Accordingly, and even as regional tourism officials monitor hopeful signs for a recovery of the sector, Caribbean political figures led by Jamaica’s Prime Minister Bruce Golding have mounted an aggressive lobby in the United Kingdom aimed at keeping the level of taxes on flights to the Caribbean down. Regional Tourism Ministers have also been reportedly active in the United States seeking an expansion of pre-clearance facilities in order to enable speedier immigration clearance for visitors to the region from the United States.
Meanwhile, regional tourism officials are pointing to what they believe are early signs that despite the relative gloom some airlines have been enhancing the visibility of the regional tourism sector in the international marketplace by announcing new flights to the Caribbean.

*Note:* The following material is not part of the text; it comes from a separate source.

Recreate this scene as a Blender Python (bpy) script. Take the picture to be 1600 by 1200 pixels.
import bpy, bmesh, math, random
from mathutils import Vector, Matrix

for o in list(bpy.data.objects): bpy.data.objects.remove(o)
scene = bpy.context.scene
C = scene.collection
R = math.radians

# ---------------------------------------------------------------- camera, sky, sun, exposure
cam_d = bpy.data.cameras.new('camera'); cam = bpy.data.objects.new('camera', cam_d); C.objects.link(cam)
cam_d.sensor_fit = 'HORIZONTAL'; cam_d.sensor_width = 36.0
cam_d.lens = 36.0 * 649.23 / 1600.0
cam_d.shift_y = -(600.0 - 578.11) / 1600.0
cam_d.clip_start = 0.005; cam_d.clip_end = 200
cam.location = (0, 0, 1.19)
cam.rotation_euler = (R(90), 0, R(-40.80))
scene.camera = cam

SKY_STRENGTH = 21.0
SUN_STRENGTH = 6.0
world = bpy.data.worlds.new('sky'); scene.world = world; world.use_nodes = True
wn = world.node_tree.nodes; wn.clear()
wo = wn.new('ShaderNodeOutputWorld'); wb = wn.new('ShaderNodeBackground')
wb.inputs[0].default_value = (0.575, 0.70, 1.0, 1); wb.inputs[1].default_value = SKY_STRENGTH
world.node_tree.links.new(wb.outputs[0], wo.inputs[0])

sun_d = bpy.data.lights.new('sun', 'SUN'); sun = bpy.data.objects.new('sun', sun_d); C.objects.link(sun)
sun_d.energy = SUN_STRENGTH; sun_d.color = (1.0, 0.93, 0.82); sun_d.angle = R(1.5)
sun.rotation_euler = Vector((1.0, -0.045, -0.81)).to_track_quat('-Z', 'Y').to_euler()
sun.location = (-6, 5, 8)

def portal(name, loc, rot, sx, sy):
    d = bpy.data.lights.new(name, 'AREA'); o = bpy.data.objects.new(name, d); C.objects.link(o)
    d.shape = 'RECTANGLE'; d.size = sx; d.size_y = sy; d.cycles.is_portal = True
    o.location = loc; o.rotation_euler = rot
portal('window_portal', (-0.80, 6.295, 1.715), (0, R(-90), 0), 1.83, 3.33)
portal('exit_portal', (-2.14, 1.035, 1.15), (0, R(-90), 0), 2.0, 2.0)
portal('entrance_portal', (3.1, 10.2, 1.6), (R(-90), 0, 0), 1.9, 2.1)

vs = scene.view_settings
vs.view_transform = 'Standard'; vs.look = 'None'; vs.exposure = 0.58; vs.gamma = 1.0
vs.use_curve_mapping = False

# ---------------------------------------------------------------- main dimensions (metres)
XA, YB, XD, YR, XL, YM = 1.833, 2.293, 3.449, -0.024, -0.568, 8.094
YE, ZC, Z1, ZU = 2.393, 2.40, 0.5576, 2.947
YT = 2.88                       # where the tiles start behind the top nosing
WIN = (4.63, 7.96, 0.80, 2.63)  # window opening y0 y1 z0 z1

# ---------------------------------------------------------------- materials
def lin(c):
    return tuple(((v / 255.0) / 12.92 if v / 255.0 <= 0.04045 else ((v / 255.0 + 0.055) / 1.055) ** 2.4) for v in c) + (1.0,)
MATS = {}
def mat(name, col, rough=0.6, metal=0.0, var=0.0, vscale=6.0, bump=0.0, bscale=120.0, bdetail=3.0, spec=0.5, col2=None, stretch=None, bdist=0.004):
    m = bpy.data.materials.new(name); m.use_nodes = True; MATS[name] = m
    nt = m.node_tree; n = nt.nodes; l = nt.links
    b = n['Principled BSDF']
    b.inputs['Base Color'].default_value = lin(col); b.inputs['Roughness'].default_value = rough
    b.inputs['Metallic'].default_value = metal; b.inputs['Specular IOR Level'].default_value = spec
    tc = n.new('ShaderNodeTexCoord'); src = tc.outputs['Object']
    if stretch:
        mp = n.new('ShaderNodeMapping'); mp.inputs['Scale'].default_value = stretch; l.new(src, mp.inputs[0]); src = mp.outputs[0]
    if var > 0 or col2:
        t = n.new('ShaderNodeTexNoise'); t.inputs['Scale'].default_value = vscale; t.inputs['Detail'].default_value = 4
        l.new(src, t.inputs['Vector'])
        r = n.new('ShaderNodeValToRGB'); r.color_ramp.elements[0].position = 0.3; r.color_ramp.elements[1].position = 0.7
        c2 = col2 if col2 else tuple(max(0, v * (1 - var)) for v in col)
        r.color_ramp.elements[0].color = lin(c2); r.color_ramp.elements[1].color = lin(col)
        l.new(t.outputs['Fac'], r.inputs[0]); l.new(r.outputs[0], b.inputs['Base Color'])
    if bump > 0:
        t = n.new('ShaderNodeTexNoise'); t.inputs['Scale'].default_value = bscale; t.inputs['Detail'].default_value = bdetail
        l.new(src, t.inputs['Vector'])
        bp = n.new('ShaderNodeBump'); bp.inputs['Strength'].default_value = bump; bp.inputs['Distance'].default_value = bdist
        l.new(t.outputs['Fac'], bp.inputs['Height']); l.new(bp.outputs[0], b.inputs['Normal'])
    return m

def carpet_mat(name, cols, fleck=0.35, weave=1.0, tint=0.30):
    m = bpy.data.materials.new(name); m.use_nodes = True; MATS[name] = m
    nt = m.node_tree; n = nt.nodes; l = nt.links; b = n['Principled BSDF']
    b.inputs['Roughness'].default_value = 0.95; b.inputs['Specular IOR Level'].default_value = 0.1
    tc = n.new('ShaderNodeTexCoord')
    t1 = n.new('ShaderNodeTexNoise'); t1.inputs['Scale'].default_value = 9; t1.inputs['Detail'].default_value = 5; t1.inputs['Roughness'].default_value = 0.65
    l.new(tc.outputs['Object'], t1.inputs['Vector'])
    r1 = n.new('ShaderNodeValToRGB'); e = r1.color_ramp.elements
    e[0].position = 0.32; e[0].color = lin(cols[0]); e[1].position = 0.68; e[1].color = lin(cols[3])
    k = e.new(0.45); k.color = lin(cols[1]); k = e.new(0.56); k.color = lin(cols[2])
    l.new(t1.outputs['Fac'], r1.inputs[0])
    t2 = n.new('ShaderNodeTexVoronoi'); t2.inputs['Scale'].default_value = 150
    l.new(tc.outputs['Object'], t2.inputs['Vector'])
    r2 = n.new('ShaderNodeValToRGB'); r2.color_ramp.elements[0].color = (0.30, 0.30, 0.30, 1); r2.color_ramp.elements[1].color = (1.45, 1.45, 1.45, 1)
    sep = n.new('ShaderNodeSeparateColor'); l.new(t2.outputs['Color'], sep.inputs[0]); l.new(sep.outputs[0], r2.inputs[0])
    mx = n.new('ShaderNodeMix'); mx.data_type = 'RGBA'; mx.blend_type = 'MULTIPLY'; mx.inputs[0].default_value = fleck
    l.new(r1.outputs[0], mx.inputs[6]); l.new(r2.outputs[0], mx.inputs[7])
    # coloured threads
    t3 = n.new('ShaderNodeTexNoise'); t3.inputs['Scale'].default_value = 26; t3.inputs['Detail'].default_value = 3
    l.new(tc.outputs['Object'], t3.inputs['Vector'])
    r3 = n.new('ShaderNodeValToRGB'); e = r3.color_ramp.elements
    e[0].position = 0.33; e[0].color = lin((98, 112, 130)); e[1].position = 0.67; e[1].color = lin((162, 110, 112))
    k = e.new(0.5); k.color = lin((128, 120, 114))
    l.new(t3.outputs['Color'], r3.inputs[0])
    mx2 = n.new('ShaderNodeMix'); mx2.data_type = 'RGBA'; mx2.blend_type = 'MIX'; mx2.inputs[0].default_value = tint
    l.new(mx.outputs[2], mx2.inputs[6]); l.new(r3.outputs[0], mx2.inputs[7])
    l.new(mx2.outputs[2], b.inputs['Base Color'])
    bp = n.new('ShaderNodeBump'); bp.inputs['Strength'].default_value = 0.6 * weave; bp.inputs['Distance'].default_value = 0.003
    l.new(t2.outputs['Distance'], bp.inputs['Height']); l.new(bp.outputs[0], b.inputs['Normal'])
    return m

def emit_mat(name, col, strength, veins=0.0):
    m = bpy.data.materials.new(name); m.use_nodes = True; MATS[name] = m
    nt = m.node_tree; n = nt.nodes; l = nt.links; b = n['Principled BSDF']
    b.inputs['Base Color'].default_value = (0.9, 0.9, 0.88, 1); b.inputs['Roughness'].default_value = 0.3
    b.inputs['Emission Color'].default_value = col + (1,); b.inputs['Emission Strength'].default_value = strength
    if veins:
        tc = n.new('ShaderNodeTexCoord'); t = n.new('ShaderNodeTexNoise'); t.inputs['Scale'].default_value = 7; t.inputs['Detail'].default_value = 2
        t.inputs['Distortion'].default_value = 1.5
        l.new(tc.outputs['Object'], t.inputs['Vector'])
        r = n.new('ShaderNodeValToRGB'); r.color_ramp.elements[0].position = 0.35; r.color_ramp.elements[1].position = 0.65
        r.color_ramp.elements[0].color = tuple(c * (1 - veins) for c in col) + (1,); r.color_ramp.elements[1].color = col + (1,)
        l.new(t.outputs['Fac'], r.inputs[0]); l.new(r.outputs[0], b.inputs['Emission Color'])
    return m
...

One of the most recent of these is the low–cost carrier Airtran which recently filed applications with the United States Department of Transportation to offer flights to The Bahamas and Aruba from cities in the US.
Here in Guyana, Tourism Minister Manniram Prashad has continually ‘talked up’ the sector despite indications of decline as reflected in the closure of some interior resorts, reduced occupancy rates at hotels and indications by some hotel owners that they were ready to sell their properties. Earlier this week President of the Georgetown Chamber of Commerce and Industry (GCCI) Chandradat Chintamani told Stabroek Business that while the upbeat predictions regarding the future of the tourism sector was “good news’ for Guyana, he believed that the local industry itself needed to be more “creative and inventive” in the marketing of the industry. “What the industry needs to do is to sit and think of special incentives that it can offer to visitors to Guyana, including, for example, complimentary trips to places like Kaieteur. Such initiatives can help to create lasting positive images in the minds of visitors that amount to another kind of international marketing of the sector,” he said.